Legrand’s film played back-to-back with Jean Paul Civeyrac’s Mes provinciales (A Paris Education), probably a typical French film, to put it simply. When you’re a cinephile, it’s either you’ll laugh or love at the self-awareness, self-referentiality and indulgence in the film. Scene after scene are filled with smoke-and-liquor-addled debates on cinema, ideology and philosophy. Yet I can’t take my eyes off it or disengage from it totally. The story centers on the travails of Etienne who moved from Lyon to Paris to study film. He eventually breaks up with his girlfriend, gets entangled with his female roommate, and is enamored by this rebellious classmate. But what I like about it is the gravity it places in moments of conversation, reflecting what it’s like to be passionate about things that matter to one’s self, whether it’s art, film, advocacy, or active protest.
My favorite from this batch, however, is not from a group of men but from a band of girls—in Celine Sciamma’s Bandes de filles (Girlhood). A portrait of contemporary, multi-racial France, it centers on African-French community of adolescents and the difficulty of coming to terms with identity and womanhood in a foreign nation. The story, which is told through the eyes of Meriame/Vic, is one of breaking-free and overcoming. The struggle is always present and oftentimes the weight is palpable if you’re a minority but the film offers the comfort that lies in friendship and an argument in favor of the inherent strength you find amongst those who belong to your same tribe.
The film does feature perhaps one of my favorite moments in cinema in recent memory: a scene that finds Vic and her girlfriends in a hotel room succumbing to the joy of singing along to Rihanna’s Diamonds. It’s such a self-contained scene, encapsulating the film and character in one rhapsodic moment of bond. And much credit goes to Sciamma and her cinematographer Crystel Fournier who films the scenes with a sense of longing and preternatural beauty, tracing heartbreak, desire and joy of lives at the margins.
The rest of the films also portray woman-centered narratives: from the lawyer who just needs a break from the hysteria of modern life in Justine Triet’s In Bed with Victoria to Serge Bozon’s tragicomic reimagination of Dr.

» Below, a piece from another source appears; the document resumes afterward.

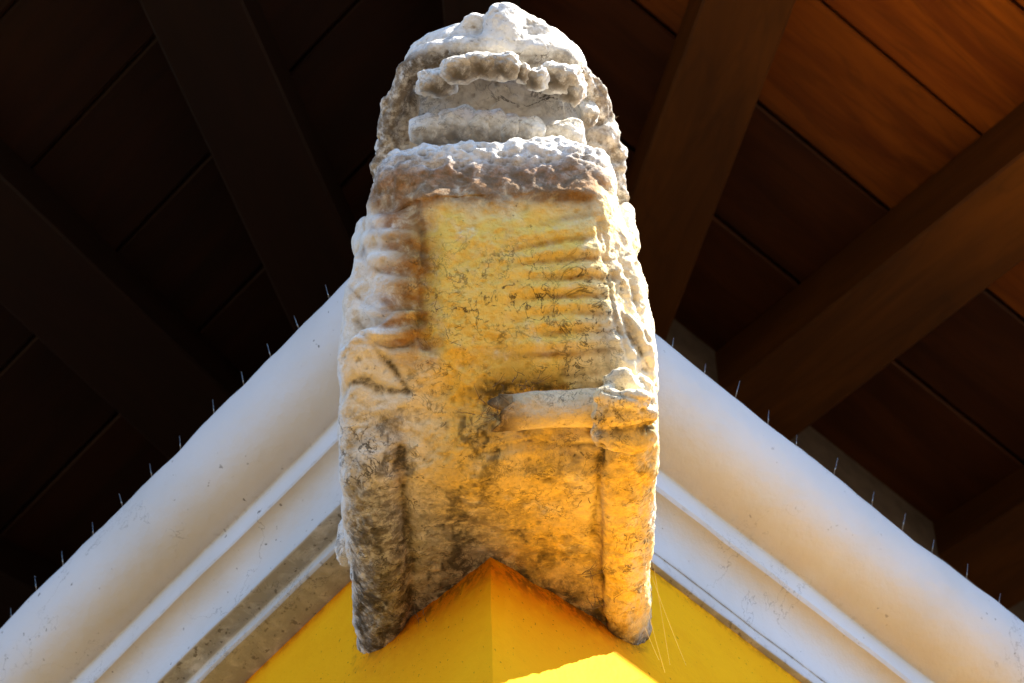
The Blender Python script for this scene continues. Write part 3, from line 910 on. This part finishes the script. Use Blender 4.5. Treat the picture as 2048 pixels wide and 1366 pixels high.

Jekyll and Hyde in Madame Hyde, which stars iconic and prolific French actress Isabelle Huppert, to the closing film, Barbara, another French icon, directed by French actor-director Mathieu Amalric.
Amalric’s interpretation leans more on the visceral, visual level. It’s an arthouse piece, that even though I couldn’t really connect to it on an emotional level since I am not familiar with the subject, I was still ecstatic and enjoyed the fact that I got to see such a film on the big screen. The film feels raw, like an unfinished, rough version of a final cut, which is precisely what has drawn me into it. The intentional, sometimes disorienting shifts in visual textures, gives off a dreamlike reimagination of a personal so larger than life and difficult to pin down.